%%

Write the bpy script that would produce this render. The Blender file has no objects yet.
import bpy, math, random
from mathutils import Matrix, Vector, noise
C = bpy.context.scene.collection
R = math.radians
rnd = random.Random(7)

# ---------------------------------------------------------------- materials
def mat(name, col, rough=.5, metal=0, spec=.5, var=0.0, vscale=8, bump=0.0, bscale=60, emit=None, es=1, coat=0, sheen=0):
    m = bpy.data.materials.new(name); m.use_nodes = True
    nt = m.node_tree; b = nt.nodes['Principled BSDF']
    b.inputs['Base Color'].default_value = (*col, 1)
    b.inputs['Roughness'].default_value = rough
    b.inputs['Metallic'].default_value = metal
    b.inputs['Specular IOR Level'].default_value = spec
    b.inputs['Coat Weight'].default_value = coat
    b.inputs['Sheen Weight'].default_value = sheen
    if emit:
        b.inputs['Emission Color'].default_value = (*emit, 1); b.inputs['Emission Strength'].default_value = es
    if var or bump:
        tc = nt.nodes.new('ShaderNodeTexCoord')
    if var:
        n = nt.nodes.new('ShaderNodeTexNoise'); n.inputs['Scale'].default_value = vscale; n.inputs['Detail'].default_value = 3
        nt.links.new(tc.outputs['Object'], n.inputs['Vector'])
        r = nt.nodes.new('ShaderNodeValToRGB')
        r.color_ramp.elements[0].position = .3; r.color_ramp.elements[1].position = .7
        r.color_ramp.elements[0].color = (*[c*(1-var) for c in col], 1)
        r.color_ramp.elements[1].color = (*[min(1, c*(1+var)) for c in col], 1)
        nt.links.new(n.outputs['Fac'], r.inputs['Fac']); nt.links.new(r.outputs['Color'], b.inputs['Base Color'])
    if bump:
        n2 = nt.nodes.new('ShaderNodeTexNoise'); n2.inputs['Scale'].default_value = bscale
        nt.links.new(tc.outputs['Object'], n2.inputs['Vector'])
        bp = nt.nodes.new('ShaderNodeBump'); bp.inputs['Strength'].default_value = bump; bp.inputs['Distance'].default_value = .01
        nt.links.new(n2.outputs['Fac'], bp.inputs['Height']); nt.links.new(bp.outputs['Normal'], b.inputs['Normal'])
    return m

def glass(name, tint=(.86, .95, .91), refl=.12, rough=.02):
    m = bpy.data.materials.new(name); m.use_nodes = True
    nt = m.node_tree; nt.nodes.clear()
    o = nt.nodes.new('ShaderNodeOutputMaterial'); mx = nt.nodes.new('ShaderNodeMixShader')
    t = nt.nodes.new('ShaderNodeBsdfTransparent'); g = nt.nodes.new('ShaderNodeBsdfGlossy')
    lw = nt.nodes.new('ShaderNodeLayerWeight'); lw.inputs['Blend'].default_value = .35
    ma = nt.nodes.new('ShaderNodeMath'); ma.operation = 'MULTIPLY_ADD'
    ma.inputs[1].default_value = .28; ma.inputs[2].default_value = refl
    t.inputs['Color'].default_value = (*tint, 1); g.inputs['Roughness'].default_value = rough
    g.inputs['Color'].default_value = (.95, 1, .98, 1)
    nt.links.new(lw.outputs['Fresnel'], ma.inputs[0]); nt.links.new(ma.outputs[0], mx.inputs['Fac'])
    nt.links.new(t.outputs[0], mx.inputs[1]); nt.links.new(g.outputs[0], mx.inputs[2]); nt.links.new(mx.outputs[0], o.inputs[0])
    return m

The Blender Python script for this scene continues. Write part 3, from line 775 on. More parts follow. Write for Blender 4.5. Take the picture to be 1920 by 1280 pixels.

%%

* **The task**
Identify each line in the records above that contains the word "script", and copy it out in full.

* **Complete response**
Write the bpy script that would produce this render. The Blender file has no objects yet.
The Blender Python script for this scene continues. Write part 3, from line 775 on. More parts follow. Write for Blender 4.5. Take the picture to be 1920 by 1280 pixels.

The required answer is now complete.